What is required —
Search the material for "this" and show all lines that contain it.

++++

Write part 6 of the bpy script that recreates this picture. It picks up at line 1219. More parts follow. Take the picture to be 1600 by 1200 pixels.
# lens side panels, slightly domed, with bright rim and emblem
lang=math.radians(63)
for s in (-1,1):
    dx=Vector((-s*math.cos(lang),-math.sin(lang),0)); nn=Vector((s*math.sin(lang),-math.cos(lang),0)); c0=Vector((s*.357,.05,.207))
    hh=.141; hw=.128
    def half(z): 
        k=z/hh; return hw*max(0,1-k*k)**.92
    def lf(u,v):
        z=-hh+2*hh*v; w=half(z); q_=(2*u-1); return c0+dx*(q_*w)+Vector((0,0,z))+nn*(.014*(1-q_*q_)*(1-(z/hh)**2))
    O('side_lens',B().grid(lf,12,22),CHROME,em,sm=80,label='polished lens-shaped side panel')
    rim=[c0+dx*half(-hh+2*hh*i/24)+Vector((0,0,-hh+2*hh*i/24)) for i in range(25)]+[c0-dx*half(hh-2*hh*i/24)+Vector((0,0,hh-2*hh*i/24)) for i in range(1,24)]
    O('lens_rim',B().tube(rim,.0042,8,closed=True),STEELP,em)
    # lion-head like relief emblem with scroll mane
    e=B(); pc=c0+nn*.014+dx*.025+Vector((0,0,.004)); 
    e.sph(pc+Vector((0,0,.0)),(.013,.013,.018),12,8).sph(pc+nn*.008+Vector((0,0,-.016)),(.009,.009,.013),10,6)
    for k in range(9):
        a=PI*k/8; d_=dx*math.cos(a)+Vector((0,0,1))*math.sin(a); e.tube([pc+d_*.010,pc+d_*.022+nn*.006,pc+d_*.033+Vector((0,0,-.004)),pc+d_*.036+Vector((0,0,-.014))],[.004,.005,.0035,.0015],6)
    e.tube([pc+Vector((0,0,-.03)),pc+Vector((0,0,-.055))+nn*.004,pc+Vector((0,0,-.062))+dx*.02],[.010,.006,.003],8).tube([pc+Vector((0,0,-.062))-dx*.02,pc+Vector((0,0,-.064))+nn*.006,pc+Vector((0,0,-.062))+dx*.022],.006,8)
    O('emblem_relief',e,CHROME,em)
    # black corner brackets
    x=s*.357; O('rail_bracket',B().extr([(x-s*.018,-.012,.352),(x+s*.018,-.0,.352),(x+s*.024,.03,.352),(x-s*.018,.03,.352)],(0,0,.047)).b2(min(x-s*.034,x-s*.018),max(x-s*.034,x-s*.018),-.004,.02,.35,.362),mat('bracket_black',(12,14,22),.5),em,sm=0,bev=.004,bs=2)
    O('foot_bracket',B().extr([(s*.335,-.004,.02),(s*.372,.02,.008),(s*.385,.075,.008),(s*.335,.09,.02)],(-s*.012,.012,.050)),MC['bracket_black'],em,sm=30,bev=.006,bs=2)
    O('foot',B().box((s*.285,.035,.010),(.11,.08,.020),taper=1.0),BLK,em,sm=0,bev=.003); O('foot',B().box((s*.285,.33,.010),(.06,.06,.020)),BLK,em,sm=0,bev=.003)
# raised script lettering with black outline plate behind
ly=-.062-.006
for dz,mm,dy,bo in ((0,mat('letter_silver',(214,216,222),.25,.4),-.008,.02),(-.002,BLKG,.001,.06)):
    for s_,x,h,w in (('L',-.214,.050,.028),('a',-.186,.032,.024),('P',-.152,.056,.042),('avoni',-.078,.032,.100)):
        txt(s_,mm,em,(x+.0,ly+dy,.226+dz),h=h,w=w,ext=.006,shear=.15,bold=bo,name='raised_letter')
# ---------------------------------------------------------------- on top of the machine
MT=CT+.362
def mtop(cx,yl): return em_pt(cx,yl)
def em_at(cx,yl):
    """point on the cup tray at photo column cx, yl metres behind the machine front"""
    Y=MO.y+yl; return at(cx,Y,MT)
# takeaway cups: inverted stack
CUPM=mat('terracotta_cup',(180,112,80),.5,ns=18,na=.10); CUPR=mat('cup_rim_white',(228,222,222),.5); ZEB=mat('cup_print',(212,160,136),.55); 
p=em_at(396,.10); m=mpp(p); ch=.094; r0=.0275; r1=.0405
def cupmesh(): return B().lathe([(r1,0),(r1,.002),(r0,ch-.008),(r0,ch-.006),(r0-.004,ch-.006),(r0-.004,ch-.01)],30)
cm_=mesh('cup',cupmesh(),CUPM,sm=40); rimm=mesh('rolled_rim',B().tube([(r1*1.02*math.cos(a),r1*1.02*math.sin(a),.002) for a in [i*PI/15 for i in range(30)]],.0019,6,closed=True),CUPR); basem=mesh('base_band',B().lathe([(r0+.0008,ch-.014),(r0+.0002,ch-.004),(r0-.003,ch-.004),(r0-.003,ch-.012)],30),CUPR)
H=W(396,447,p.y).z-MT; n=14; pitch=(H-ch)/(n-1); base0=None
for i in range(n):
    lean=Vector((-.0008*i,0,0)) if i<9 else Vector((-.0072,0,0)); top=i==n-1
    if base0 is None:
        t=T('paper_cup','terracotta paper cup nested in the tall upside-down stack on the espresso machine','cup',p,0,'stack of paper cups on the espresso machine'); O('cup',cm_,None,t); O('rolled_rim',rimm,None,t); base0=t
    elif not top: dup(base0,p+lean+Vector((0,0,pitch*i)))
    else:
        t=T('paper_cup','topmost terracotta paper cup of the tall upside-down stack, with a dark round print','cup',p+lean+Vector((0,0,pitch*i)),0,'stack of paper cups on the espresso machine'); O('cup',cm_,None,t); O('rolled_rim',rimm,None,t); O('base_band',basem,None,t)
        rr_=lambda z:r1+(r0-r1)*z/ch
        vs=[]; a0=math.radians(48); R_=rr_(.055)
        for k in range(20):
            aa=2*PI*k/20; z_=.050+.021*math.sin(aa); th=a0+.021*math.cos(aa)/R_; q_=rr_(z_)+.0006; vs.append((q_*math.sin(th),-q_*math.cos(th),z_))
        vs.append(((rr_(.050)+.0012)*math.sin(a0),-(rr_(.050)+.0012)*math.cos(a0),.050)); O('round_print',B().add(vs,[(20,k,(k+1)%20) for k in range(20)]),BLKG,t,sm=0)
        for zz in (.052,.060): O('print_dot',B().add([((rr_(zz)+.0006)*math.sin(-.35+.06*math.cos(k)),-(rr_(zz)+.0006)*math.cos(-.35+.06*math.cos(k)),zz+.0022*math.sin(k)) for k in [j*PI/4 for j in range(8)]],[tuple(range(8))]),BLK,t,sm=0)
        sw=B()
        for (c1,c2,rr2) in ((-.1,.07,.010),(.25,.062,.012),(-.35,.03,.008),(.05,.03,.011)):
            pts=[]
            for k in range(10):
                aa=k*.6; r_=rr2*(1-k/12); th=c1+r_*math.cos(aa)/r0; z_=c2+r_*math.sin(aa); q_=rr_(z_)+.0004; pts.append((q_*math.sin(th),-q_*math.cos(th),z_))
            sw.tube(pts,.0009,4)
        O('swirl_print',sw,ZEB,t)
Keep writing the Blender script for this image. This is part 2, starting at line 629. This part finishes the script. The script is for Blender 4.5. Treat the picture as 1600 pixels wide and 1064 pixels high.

++++

Exercise answer —
Write part 6 of the bpy script that recreates this picture. It picks up at line 1219. More parts follow. Take the picture to be 1600 by 1200 pixels.
Keep writing the Blender script for this image. This is part 2, starting at line 629. This part finishes the script. The script is for Blender 4.5. Treat the picture as 1600 pixels wide and 1064 pixels high.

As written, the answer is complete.